London was burning



In August a serious of violent riots shook Britain. In several cities young people from the poorest areas of the country took their anger to the street. The reason for the riots can clearly be found in the deprivation, complete lack of perspective and exclusion from the benefits of civilization these young people experienced. Unlike the bourgeois media who weren’t short of condemning the rioters in the severest way possible we think these riots are a mere reflection of the current system and the real criminal is the capitalist system that put’s people into such circumstances like the ones that produced the riots.

The riots were initially sparked after the police murdered father of four Mark Duggan in the London Borough of Tottenham. The London Metropolitan Police that executed Duggan has a long standing history of racism within its ranks. This has to be taken into account when looking how the protest movement afterwards developed.  Allegedly the riots were sparked when on a demonstration against racism and police racism a sixteen year old girl was assaulted by the police.

The riots that followed were clearly ignited over the issue of police brutality and  racism, but they soon took on a dynamic of their own. Fuelled by poverty and the hopelessness so prevalent in deprived urban neighbourhoods many young people, coloured and white, saw their chance for letting off steam.  Over the course of the next four nights young people were fighting the police and raiding shops. Starting in North London the riots quickly spread through the country into many other cities like Birmingham, Bristol, Liverpool and Manchester. This shows that the conditions impoverished young people face are the same around the country and that it is not just a problem of a certain area. Of the targets the rioters have attacked it is remarkable that a lot of them were symbols of the hated order, banks, bookmakers and police cars. The authorities and big corporations have righteously earned the hate and disgust of the people and it is not on us to condemn these acts. Pinching some shoes is nothing compared to the horrific looting of the wealth of society that takes place in the square mile of the city of London every single day by the bankers, stockbrokers and the rest of the gamblers.

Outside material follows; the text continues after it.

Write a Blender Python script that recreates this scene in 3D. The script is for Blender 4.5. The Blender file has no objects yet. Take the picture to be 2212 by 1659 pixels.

But the lack of political consciousness in the riots was apparent. Often the rioters destroyed their own neighbourhoods, looted small corner shops and attacked other working class people. The riots are not a new step in consciousness but an act of desperation. If the struggle against the system isn’t given a real direction and a strategy based on the activity of the working class it can not but fail. Ultimately the rioters could never succeed against the massive repressive force of the state and its police.

It is to be hoped that a new generation of working class youth, and this generation has already shown that it understands that capitalism will not offer them anything, might take up those revolutionary ideas that are able to change society.